>> begin MATERIAL

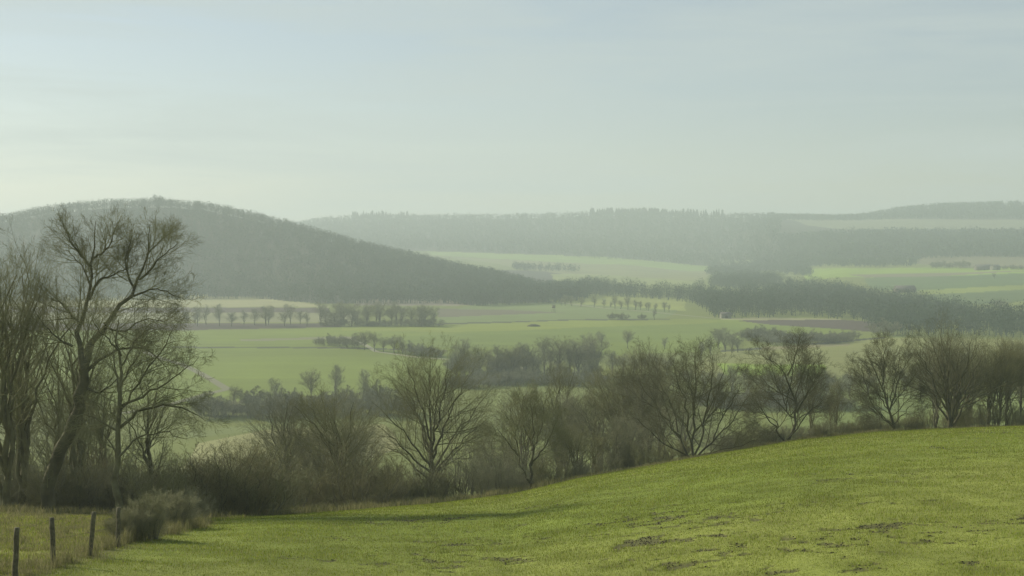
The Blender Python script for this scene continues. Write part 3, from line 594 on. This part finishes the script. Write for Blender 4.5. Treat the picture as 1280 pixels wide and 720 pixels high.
for i, p_ in enumerate([570, 580, 590, 600, 611, 622, 632, 640, 649, 657, 668, 680, 688, 700, 712, 722, 730, 738, 745]):
    row = 476 - (p_ - 570) * .03 + rg.uniform(-2, 3); hp_ = {0: 34, 1: 46}.get(i % 2) + rg.uniform(-9, 8) + (8 if p_ > 640 else 0) - (12 if 655 < p_ < 662 else 0)
    vtree(p_, row, hp_, B[[3, 1, 0, 2][i % 4]] if p_ < 665 else B[[0, 2, 1][i % 3]], 'leafless tree in the tall cluster standing on the middle of the valley floor', 'tall cluster on the valley floor', 'tree', 1.15)
for i, p_ in enumerate(range(565, 760, 11)):
    vtree(p_, 480 + rg.uniform(-2, 6), 13 + rg.uniform(0, 9), BS, 'dark bush at the foot of the tall valley cluster', 'bushes below the tall cluster', 'shrub', 1.5, 5, SP, 'shrub')
for p_, row, hp_ in [(765, 470, 30), (778, 468, 26), (792, 470, 22), (806, 466, 22), (820, 468, 26), (835, 470, 24)]:
    vtree(p_, row, hp_, B[p_ % 4], 'small tree in the loose row right of the tall valley cluster', 'loose row right of the tall cluster', 'tree', 1.3)
for p_, row, hp_ in [(898, 436, 26), (906, 440, 28), (915, 442, 26), (922, 441, 20), (888, 444, 20), (876, 447, 20), (932, 426, 14), (944, 426, 17), (956, 425, 17), (968, 426, 15), (980, 428, 13), (990, 429, 14), (1000, 430, 15), (1014, 430, 17), (1027, 429, 13), (1040, 428, 13), (1053, 426, 12), (1066, 424, 11)]:
    big = hp_ > 17; vtree(p_, row, hp_, B[0] if big else BS, 'bush of the hedge along the upper edge of the tan field' if not big else 'small tree in the dark clump at the corner of the tan field', 'hedge above the tan field' if not big else 'clump at the tan field corner', 'tree' if big else 'shrub', 1.5, 12 if big else 5, ('trunk', 'crown') if big else SP, 'tree' if big else 'shrub')
for i, (p_, row, hp_) in enumerate([(895, 500, 34), (915, 498, 40), (935, 502, 36), (955, 506, 42), (975, 508, 44), (1000, 510, 48), (1018, 508, 46), (1034, 506, 44), (1048, 508, 40), (880, 490, 26), (860, 486, 26), (900, 484, 20), (930, 480, 18), (1062, 498, 30), (1085, 492, 24), (1130, 488, 26), (1150, 490, 30), (1175, 490, 34), (1200, 490, 34), (1225, 490, 36), (1250, 490, 36), (1275, 490, 36)]):
    vtree(p_, row, hp_, B[i % 4], 'hazy leafless tree on the valley floor seen through the crest trees', 'valley trees seen behind the crest trees', 'tree', 1.4)
for i, p_ in enumerate(list(range(870, 1060, 13))):
    vtree(p_, 511 + rg.uniform(-6, 3), 16 + rg.uniform(0, 8), BS, 'dark bush on the valley floor seen behind the crooked tree', 'valley bushes behind the crooked tree', 'shrub', 1.6, 5, SP, 'shrub')
for i in range(16):
    vtree(rg.uniform(575, 750), 468 + rg.uniform(-6, 10), rg.uniform(12, 30), B[rg.integers(4)] if i % 2 else BS, 'smaller bare tree or bush mixed into the tall valley cluster', 'undergrowth of the tall cluster', 'tree', 1.3, 12 if i % 2 else 5)
for i in range(12):
    vtree(rg.uniform(890, 1060), 428 + rg.uniform(-2, 4) - (i % 3), rg.uniform(8, 14), BS, 'bush of the hedge along the upper edge of the tan field', 'hedge above the tan field', 'shrub', 1.7, 5, SP, 'shrub')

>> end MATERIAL

Quote the full listing above word for word; exclude every picture from the copy.

SOLUTION TO THE PROBLEM.
The Blender Python script for this scene continues. Write part 3, from line 594 on. This part finishes the script. Write for Blender 4.5. Treat the picture as 1280 pixels wide and 720 pixels high.
for i, p_ in enumerate([570, 580, 590, 600, 611, 622, 632, 640, 649, 657, 668, 680, 688, 700, 712, 722, 730, 738, 745]):
    row = 476 - (p_ - 570) * .03 + rg.uniform(-2, 3); hp_ = {0: 34, 1: 46}.get(i % 2) + rg.uniform(-9, 8) + (8 if p_ > 640 else 0) - (12 if 655 < p_ < 662 else 0)
    vtree(p_, row, hp_, B[[3, 1, 0, 2][i % 4]] if p_ < 665 else B[[0, 2, 1][i % 3]], 'leafless tree in the tall cluster standing on the middle of the valley floor', 'tall cluster on the valley floor', 'tree', 1.15)
for i, p_ in enumerate(range(565, 760, 11)):
    vtree(p_, 480 + rg.uniform(-2, 6), 13 + rg.uniform(0, 9), BS, 'dark bush at the foot of the tall valley cluster', 'bushes below the tall cluster', 'shrub', 1.5, 5, SP, 'shrub')
for p_, row, hp_ in [(765, 470, 30), (778, 468, 26), (792, 470, 22), (806, 466, 22), (820, 468, 26), (835, 470, 24)]:
    vtree(p_, row, hp_, B[p_ % 4], 'small tree in the loose row right of the tall valley cluster', 'loose row right of the tall cluster', 'tree', 1.3)
for p_, row, hp_ in [(898, 436, 26), (906, 440, 28), (915, 442, 26), (922, 441, 20), (888, 444, 20), (876, 447, 20), (932, 426, 14), (944, 426, 17), (956, 425, 17), (968, 426, 15), (980, 428, 13), (990, 429, 14), (1000, 430, 15), (1014, 430, 17), (1027, 429, 13), (1040, 428, 13), (1053, 426, 12), (1066, 424, 11)]:
    big = hp_ > 17; vtree(p_, row, hp_, B[0] if big else BS, 'bush of the hedge along the upper edge of the tan field' if not big else 'small tree in the dark clump at the corner of the tan field', 'hedge above the tan field' if not big else 'clump at the tan field corner', 'tree' if big else 'shrub', 1.5, 12 if big else 5, ('trunk', 'crown') if big else SP, 'tree' if big else 'shrub')
for i, (p_, row, hp_) in enumerate([(895, 500, 34), (915, 498, 40), (935, 502, 36), (955, 506, 42), (975, 508, 44), (1000, 510, 48), (1018, 508, 46), (1034, 506, 44), (1048, 508, 40), (880, 490, 26), (860, 486, 26), (900, 484, 20), (930, 480, 18), (1062, 498, 30), (1085, 492, 24), (1130, 488, 26), (1150, 490, 30), (1175, 490, 34), (1200, 490, 34), (1225, 490, 36), (1250, 490, 36), (1275, 490, 36)]):
    vtree(p_, row, hp_, B[i % 4], 'hazy leafless tree on the valley floor seen through the crest trees', 'valley trees seen behind the crest trees', 'tree', 1.4)
for i, p_ in enumerate(list(range(870, 1060, 13))):
    vtree(p_, 511 + rg.uniform(-6, 3), 16 + rg.uniform(0, 8), BS, 'dark bush on the valley floor seen behind the crooked tree', 'valley bushes behind the crooked tree', 'shrub', 1.6, 5, SP, 'shrub')
for i in range(16):
    vtree(rg.uniform(575, 750), 468 + rg.uniform(-6, 10), rg.uniform(12, 30), B[rg.integers(4)] if i % 2 else BS, 'smaller bare tree or bush mixed into the tall valley cluster', 'undergrowth of the tall cluster', 'tree', 1.3, 12 if i % 2 else 5)
for i in range(12):
    vtree(rg.uniform(890, 1060), 428 + rg.uniform(-2, 4) - (i % 3), rg.uniform(8, 14), BS, 'bush of the hedge along the upper edge of the tan field', 'hedge above the tan field', 'shrub', 1.7, 5, SP, 'shrub')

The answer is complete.